* **Written problem**: Among the records that follow, find the line with "Model this scene" and the line with "from mathutils import Vector, Matrix". Set down those lines and all lines between them exactly, without adding anything.

* **Data section**:
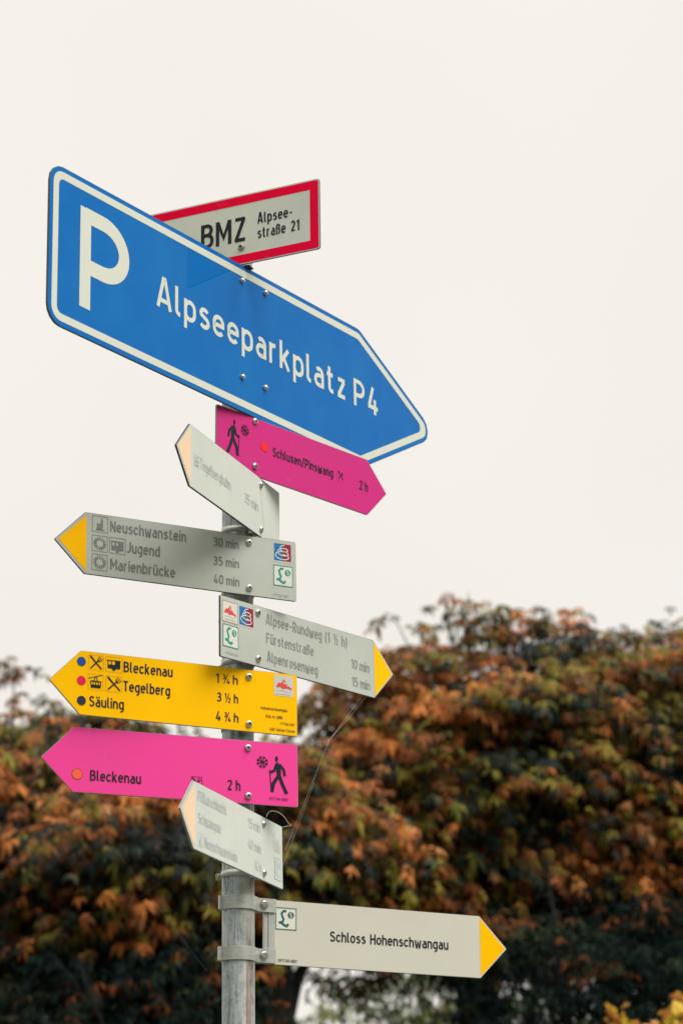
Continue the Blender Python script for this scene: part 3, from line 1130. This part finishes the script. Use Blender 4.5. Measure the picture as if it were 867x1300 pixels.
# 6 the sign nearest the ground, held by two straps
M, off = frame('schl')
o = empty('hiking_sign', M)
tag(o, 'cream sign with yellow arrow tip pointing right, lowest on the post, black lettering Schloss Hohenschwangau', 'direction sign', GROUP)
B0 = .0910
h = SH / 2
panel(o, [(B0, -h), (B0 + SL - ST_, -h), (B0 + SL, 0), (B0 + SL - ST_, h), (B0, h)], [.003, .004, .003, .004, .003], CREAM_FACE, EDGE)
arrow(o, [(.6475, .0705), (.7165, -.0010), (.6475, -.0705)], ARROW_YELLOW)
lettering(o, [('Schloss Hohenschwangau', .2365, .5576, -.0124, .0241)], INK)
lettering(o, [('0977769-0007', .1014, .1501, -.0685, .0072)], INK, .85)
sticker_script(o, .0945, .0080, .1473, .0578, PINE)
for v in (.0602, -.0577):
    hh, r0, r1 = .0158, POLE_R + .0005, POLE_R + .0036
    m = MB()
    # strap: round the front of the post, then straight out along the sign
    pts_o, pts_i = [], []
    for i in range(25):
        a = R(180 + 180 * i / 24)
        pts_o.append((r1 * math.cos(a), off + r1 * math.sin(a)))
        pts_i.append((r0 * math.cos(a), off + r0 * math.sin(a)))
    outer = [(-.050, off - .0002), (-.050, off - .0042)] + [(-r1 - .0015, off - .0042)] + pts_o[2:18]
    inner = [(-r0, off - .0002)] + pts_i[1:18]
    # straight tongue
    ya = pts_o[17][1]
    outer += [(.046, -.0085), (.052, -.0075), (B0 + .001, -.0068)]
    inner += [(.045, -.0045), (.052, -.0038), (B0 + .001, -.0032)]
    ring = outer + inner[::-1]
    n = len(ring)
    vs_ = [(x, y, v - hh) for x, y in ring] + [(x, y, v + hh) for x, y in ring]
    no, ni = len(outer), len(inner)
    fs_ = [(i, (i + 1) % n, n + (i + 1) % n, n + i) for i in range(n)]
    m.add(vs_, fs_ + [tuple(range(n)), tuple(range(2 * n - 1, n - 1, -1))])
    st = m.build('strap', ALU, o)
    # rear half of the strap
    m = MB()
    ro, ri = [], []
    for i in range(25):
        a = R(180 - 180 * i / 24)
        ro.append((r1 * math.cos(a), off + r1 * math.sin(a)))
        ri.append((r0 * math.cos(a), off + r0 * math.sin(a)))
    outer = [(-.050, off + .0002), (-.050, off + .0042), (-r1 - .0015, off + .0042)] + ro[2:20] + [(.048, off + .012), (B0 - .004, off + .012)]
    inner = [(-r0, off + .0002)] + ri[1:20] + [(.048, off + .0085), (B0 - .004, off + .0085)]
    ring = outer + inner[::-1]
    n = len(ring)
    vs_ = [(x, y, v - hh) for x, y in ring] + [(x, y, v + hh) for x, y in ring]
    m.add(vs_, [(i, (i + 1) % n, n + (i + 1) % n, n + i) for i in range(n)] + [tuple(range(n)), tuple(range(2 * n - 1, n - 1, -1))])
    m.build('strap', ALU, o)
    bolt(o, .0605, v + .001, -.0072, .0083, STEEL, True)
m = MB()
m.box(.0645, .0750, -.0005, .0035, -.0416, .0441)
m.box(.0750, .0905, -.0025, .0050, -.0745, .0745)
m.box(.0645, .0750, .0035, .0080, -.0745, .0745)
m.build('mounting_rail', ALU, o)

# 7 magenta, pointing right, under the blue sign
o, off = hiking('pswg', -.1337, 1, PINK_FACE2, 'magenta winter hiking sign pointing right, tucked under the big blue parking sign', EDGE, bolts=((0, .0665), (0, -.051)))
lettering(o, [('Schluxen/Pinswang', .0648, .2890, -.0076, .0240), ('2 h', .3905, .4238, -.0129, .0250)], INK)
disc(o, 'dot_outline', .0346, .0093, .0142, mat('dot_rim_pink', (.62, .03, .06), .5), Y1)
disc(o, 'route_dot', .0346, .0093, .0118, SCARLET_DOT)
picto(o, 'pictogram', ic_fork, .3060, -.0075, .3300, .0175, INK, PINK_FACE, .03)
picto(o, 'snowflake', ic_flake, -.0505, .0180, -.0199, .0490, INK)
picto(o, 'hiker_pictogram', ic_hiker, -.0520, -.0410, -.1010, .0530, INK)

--

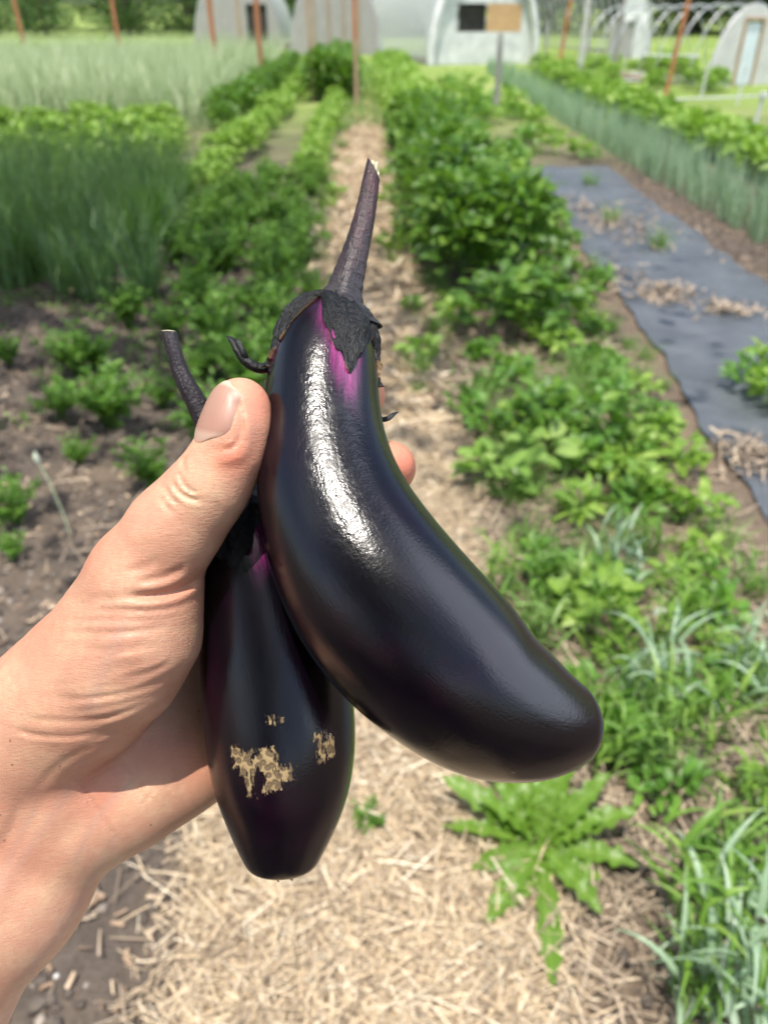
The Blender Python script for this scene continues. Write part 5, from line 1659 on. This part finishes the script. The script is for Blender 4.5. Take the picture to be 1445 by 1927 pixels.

==

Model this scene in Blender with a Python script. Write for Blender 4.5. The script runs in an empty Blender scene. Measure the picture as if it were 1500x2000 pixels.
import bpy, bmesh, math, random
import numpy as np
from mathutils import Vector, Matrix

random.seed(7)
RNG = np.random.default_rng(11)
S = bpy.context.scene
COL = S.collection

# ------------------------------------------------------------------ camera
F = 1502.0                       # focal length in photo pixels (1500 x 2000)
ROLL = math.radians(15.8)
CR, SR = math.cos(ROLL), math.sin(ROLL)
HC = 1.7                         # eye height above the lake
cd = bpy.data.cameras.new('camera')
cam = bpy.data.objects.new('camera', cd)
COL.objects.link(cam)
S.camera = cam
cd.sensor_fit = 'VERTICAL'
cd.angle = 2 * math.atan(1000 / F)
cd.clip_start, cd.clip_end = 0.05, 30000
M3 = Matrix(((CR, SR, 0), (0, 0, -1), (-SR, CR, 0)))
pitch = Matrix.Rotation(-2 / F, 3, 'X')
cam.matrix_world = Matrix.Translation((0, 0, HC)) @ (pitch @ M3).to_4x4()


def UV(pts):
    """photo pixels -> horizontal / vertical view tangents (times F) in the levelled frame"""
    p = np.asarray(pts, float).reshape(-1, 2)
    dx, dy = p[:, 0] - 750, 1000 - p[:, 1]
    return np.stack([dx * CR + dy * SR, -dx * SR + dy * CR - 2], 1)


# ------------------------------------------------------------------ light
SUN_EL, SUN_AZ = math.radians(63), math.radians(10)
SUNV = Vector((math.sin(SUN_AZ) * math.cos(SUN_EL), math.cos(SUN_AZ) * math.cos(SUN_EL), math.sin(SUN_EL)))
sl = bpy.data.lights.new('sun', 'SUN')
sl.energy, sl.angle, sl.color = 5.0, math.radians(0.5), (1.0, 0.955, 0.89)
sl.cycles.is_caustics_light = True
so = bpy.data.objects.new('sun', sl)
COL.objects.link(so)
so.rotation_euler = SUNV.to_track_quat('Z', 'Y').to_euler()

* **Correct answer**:
Model this scene in Blender with a Python script. Write for Blender 4.5. The script runs in an empty Blender scene. Measure the picture as if it were 1500x2000 pixels.
import bpy, bmesh, math, random
import numpy as np
from mathutils import Vector, Matrix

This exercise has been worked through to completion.